======== Information supplied

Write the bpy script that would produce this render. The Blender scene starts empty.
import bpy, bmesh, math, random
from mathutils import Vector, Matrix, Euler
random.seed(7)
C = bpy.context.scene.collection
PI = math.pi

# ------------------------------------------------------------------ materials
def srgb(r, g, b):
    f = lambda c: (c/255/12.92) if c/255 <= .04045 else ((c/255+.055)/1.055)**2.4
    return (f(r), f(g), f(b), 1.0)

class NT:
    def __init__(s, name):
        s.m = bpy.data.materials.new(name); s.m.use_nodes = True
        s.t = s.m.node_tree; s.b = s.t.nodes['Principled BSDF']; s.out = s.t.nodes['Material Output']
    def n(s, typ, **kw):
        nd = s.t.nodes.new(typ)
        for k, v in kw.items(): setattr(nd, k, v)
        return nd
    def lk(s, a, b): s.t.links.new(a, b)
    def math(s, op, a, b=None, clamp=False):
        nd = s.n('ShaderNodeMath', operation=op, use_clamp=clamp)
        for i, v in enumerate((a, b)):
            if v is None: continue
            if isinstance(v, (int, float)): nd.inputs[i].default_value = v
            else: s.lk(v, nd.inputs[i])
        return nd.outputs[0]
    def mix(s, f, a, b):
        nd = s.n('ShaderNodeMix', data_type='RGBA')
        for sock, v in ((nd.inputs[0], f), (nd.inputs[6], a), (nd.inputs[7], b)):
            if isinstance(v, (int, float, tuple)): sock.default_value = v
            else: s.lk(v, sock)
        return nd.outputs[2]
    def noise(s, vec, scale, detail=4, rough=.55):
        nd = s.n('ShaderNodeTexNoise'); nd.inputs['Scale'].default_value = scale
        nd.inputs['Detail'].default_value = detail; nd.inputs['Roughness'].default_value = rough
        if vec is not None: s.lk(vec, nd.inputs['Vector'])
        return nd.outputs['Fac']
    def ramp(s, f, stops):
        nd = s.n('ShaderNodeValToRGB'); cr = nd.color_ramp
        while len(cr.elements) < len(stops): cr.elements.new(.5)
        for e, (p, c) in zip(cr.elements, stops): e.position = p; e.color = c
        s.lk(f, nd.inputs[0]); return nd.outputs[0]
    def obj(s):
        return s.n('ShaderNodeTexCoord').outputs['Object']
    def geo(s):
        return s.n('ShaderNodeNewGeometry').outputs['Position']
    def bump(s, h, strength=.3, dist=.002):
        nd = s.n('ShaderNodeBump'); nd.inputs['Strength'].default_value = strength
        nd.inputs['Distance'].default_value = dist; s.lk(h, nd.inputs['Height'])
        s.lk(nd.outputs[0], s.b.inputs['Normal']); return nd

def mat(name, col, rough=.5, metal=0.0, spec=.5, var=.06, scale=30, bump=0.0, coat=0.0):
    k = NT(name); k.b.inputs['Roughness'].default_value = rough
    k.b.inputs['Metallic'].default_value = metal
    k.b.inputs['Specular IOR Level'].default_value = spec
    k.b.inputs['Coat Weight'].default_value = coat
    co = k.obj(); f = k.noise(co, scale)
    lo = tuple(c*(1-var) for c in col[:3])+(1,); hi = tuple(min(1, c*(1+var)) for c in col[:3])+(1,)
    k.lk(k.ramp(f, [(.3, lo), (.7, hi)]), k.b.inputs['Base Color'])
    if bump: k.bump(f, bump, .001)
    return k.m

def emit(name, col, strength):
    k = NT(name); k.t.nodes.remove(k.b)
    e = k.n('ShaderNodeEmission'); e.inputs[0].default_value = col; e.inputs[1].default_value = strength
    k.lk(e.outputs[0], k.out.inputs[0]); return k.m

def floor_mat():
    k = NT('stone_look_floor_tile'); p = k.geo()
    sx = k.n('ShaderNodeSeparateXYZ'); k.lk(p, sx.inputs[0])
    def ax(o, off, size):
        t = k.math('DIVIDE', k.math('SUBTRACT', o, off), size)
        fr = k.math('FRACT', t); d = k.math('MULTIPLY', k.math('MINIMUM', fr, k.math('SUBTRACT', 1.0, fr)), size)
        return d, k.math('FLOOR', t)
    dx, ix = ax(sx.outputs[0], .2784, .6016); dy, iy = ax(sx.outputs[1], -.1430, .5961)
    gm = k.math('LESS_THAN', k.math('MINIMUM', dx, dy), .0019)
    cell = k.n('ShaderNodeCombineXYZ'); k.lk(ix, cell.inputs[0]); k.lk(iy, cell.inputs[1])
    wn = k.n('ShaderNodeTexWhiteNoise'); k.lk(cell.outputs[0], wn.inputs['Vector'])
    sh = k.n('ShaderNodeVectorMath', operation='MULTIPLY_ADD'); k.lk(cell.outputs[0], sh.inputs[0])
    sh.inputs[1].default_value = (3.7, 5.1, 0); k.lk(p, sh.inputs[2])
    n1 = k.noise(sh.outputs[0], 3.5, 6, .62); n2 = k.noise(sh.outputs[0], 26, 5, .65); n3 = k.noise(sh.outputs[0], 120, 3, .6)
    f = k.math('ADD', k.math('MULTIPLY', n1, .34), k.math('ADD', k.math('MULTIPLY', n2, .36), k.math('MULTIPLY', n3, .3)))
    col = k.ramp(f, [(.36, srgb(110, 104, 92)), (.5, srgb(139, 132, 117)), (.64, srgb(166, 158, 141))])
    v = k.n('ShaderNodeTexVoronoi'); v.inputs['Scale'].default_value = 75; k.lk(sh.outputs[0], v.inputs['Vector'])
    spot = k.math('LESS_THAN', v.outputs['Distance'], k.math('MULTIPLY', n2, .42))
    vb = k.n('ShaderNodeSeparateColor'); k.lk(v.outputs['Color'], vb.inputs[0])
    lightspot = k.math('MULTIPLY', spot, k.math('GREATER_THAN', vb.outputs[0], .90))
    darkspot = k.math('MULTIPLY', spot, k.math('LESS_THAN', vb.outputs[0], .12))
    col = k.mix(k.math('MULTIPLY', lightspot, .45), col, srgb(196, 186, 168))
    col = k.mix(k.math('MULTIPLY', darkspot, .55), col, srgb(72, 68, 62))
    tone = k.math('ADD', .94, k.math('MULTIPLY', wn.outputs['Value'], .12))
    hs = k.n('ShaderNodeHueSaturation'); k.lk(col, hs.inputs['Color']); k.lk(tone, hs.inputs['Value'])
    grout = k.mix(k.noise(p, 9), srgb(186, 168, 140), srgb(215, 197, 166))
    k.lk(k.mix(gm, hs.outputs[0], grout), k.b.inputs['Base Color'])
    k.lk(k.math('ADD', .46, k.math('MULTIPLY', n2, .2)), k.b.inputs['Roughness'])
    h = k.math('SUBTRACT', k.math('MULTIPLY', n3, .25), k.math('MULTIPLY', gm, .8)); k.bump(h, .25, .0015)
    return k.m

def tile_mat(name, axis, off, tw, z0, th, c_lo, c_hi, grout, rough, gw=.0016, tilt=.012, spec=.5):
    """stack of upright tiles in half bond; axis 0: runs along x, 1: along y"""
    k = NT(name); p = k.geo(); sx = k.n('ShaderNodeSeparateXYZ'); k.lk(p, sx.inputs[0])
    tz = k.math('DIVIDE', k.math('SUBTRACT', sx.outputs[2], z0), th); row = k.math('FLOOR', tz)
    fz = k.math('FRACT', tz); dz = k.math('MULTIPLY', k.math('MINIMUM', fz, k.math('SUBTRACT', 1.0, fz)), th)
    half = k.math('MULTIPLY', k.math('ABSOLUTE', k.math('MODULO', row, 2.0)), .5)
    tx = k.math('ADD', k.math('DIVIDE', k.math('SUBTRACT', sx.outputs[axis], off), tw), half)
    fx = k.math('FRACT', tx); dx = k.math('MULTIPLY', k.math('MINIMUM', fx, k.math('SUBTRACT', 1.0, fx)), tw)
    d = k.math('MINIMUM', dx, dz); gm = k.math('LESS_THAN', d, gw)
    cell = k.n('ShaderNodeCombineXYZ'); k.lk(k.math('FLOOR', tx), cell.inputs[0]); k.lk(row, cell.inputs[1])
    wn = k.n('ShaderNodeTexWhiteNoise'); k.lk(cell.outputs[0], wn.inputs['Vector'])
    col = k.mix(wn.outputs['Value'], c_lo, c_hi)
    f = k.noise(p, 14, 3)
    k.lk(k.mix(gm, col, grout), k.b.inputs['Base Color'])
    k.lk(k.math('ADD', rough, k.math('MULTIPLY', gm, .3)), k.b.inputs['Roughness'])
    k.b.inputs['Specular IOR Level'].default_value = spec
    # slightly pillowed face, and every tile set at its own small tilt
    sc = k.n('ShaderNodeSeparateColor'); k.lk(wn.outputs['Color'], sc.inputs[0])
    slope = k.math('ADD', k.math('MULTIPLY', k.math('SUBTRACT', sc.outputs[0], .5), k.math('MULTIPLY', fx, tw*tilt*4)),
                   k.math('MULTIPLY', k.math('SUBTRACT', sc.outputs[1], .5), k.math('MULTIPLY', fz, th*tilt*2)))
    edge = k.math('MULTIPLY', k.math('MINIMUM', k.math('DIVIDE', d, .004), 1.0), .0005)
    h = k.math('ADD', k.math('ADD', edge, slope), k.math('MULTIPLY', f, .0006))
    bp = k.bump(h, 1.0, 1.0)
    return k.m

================

*Exercise brief*:
Repeat the material word for word from its opening line up to and including the line containing "return (f(r), f(g), f(b), 1.0)".

*Worked solution*:
Write the bpy script that would produce this render. The Blender scene starts empty.
import bpy, bmesh, math, random
from mathutils import Vector, Matrix, Euler
random.seed(7)
C = bpy.context.scene.collection
PI = math.pi

# ------------------------------------------------------------------ materials
def srgb(r, g, b):
    f = lambda c: (c/255/12.92) if c/255 <= .04045 else ((c/255+.055)/1.055)**2.4
    return (f(r), f(g), f(b), 1.0)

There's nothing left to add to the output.